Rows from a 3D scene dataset
— Begin —
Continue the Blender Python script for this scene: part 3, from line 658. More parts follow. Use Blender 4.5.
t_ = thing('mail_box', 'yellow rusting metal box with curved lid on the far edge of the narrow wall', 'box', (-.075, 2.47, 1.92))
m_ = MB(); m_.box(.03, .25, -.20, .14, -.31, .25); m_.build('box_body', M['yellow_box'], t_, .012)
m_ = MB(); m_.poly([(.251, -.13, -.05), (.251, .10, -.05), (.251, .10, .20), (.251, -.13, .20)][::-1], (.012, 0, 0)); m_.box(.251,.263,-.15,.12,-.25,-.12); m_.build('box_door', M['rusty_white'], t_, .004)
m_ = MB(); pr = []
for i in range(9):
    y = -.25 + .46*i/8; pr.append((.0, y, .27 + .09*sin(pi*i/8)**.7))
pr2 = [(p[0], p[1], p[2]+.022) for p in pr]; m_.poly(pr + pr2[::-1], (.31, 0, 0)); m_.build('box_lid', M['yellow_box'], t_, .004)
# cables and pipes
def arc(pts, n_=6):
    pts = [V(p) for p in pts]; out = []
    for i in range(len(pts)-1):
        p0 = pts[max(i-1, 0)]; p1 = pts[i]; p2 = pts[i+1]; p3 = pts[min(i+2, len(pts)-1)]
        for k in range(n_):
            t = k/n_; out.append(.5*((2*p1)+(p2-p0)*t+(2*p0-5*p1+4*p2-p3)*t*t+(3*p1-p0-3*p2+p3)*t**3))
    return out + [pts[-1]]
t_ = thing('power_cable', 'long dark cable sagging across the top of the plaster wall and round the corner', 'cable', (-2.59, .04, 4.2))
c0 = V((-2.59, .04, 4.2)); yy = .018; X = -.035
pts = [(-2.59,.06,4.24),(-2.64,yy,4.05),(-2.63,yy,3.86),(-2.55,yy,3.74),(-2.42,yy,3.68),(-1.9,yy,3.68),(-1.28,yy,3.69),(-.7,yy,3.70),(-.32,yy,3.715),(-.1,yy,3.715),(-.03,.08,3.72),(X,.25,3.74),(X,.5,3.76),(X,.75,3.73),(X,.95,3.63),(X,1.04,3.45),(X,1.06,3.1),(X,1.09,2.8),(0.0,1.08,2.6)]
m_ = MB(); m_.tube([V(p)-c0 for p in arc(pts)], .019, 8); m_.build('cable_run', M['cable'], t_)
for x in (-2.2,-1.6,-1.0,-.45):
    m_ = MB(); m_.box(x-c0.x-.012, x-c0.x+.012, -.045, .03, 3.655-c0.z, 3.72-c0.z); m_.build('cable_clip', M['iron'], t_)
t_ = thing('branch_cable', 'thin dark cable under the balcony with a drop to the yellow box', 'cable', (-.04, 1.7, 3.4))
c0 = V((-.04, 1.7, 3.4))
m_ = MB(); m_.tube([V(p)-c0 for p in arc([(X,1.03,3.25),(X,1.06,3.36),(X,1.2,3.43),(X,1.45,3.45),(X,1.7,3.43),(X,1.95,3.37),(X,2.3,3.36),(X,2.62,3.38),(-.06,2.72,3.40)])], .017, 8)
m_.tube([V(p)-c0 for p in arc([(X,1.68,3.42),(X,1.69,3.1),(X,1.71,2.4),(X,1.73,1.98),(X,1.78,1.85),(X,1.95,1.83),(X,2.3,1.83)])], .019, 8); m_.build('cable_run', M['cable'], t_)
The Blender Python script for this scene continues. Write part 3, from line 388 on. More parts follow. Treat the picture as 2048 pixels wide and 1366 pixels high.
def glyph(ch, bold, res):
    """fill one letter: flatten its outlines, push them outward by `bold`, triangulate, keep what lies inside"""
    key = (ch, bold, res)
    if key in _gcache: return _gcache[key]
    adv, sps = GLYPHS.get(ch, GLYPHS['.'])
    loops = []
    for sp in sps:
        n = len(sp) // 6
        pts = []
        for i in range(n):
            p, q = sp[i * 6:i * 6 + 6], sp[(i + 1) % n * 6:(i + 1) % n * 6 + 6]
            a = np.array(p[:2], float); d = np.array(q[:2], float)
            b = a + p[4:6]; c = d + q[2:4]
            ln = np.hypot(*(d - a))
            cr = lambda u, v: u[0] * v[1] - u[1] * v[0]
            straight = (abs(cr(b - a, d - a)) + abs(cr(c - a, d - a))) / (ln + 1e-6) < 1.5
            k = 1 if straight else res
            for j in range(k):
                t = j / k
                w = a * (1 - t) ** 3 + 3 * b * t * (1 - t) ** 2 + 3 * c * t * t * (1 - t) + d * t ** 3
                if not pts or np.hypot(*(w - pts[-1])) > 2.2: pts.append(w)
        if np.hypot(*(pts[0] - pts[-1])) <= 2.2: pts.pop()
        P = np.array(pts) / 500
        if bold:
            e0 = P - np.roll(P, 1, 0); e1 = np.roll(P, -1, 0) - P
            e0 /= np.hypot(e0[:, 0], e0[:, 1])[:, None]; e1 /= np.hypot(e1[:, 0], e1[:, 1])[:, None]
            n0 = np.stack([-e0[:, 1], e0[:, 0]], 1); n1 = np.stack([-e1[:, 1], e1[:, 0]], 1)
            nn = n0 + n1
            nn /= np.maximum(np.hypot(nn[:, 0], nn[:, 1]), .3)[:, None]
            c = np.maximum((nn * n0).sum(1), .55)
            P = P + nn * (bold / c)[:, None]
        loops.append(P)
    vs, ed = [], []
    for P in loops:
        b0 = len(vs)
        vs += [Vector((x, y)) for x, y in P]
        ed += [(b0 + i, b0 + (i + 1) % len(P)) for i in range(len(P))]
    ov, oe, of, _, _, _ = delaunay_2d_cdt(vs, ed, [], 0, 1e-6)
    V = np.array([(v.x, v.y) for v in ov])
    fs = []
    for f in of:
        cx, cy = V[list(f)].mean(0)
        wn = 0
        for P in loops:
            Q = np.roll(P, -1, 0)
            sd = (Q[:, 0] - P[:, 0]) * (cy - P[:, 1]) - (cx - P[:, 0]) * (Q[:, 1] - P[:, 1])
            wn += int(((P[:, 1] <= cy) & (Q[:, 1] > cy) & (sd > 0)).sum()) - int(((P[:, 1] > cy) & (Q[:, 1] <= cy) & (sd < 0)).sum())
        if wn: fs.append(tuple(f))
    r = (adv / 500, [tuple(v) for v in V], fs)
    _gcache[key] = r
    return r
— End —
**What is being asked**
The records above should all be quoted exactly, please.

**Right answer**
Continue the Blender Python script for this scene: part 3, from line 658. More parts follow. Use Blender 4.5.
t_ = thing('mail_box', 'yellow rusting metal box with curved lid on the far edge of the narrow wall', 'box', (-.075, 2.47, 1.92))
m_ = MB(); m_.box(.03, .25, -.20, .14, -.31, .25); m_.build('box_body', M['yellow_box'], t_, .012)
m_ = MB(); m_.poly([(.251, -.13, -.05), (.251, .10, -.05), (.251, .10, .20), (.251, -.13, .20)][::-1], (.012, 0, 0)); m_.box(.251,.263,-.15,.12,-.25,-.12); m_.build('box_door', M['rusty_white'], t_, .004)
m_ = MB(); pr = []
for i in range(9):
    y = -.25 + .46*i/8; pr.append((.0, y, .27 + .09*sin(pi*i/8)**.7))
pr2 = [(p[0], p[1], p[2]+.022) for p in pr]; m_.poly(pr + pr2[::-1], (.31, 0, 0)); m_.build('box_lid', M['yellow_box'], t_, .004)
# cables and pipes
def arc(pts, n_=6):
    pts = [V(p) for p in pts]; out = []
    for i in range(len(pts)-1):
        p0 = pts[max(i-1, 0)]; p1 = pts[i]; p2 = pts[i+1]; p3 = pts[min(i+2, len(pts)-1)]
        for k in range(n_):
            t = k/n_; out.append(.5*((2*p1)+(p2-p0)*t+(2*p0-5*p1+4*p2-p3)*t*t+(3*p1-p0-3*p2+p3)*t**3))
    return out + [pts[-1]]
t_ = thing('power_cable', 'long dark cable sagging across the top of the plaster wall and round the corner', 'cable', (-2.59, .04, 4.2))
c0 = V((-2.59, .04, 4.2)); yy = .018; X = -.035
pts = [(-2.59,.06,4.24),(-2.64,yy,4.05),(-2.63,yy,3.86),(-2.55,yy,3.74),(-2.42,yy,3.68),(-1.9,yy,3.68),(-1.28,yy,3.69),(-.7,yy,3.70),(-.32,yy,3.715),(-.1,yy,3.715),(-.03,.08,3.72),(X,.25,3.74),(X,.5,3.76),(X,.75,3.73),(X,.95,3.63),(X,1.04,3.45),(X,1.06,3.1),(X,1.09,2.8),(0.0,1.08,2.6)]
m_ = MB(); m_.tube([V(p)-c0 for p in arc(pts)], .019, 8); m_.build('cable_run', M['cable'], t_)
for x in (-2.2,-1.6,-1.0,-.45):
    m_ = MB(); m_.box(x-c0.x-.012, x-c0.x+.012, -.045, .03, 3.655-c0.z, 3.72-c0.z); m_.build('cable_clip', M['iron'], t_)
t_ = thing('branch_cable', 'thin dark cable under the balcony with a drop to the yellow box', 'cable', (-.04, 1.7, 3.4))
c0 = V((-.04, 1.7, 3.4))
m_ = MB(); m_.tube([V(p)-c0 for p in arc([(X,1.03,3.25),(X,1.06,3.36),(X,1.2,3.43),(X,1.45,3.45),(X,1.7,3.43),(X,1.95,3.37),(X,2.3,3.36),(X,2.62,3.38),(-.06,2.72,3.40)])], .017, 8)
m_.tube([V(p)-c0 for p in arc([(X,1.68,3.42),(X,1.69,3.1),(X,1.71,2.4),(X,1.73,1.98),(X,1.78,1.85),(X,1.95,1.83),(X,2.3,1.83)])], .019, 8); m_.build('cable_run', M['cable'], t_)
The Blender Python script for this scene continues. Write part 3, from line 388 on. More parts follow. Treat the picture as 2048 pixels wide and 1366 pixels high.
def glyph(ch, bold, res):
    """fill one letter: flatten its outlines, push them outward by `bold`, triangulate, keep what lies inside"""
    key = (ch, bold, res)
    if key in _gcache: return _gcache[key]
    adv, sps = GLYPHS.get(ch, GLYPHS['.'])
    loops = []
    for sp in sps:
        n = len(sp) // 6
        pts = []
        for i in range(n):
            p, q = sp[i * 6:i * 6 + 6], sp[(i + 1) % n * 6:(i + 1) % n * 6 + 6]
            a = np.array(p[:2], float); d = np.array(q[:2], float)
            b = a + p[4:6]; c = d + q[2:4]
            ln = np.hypot(*(d - a))
            cr = lambda u, v: u[0] * v[1] - u[1] * v[0]
            straight = (abs(cr(b - a, d - a)) + abs(cr(c - a, d - a))) / (ln + 1e-6) < 1.5
            k = 1 if straight else res
            for j in range(k):
                t = j / k
                w = a * (1 - t) ** 3 + 3 * b * t * (1 - t) ** 2 + 3 * c * t * t * (1 - t) + d * t ** 3
                if not pts or np.hypot(*(w - pts[-1])) > 2.2: pts.append(w)
        if np.hypot(*(pts[0] - pts[-1])) <= 2.2: pts.pop()
        P = np.array(pts) / 500
        if bold:
            e0 = P - np.roll(P, 1, 0); e1 = np.roll(P, -1, 0) - P
            e0 /= np.hypot(e0[:, 0], e0[:, 1])[:, None]; e1 /= np.hypot(e1[:, 0], e1[:, 1])[:, None]
            n0 = np.stack([-e0[:, 1], e0[:, 0]], 1); n1 = np.stack([-e1[:, 1], e1[:, 0]], 1)
            nn = n0 + n1
            nn /= np.maximum(np.hypot(nn[:, 0], nn[:, 1]), .3)[:, None]
            c = np.maximum((nn * n0).sum(1), .55)
            P = P + nn * (bold / c)[:, None]
        loops.append(P)
    vs, ed = [], []
    for P in loops:
        b0 = len(vs)
        vs += [Vector((x, y)) for x, y in P]
        ed += [(b0 + i, b0 + (i + 1) % len(P)) for i in range(len(P))]
    ov, oe, of, _, _, _ = delaunay_2d_cdt(vs, ed, [], 0, 1e-6)
    V = np.array([(v.x, v.y) for v in ov])
    fs = []
    for f in of:
        cx, cy = V[list(f)].mean(0)
        wn = 0
        for P in loops:
            Q = np.roll(P, -1, 0)
            sd = (Q[:, 0] - P[:, 0]) * (cy - P[:, 1]) - (cx - P[:, 0]) * (Q[:, 1] - P[:, 1])
            wn += int(((P[:, 1] <= cy) & (Q[:, 1] > cy) & (sd > 0)).sum()) - int(((P[:, 1] > cy) & (Q[:, 1] <= cy) & (sd < 0)).sum())
        if wn: fs.append(tuple(f))
    r = (adv / 500, [tuple(v) for v in V], fs)
    _gcache[key] = r
    return r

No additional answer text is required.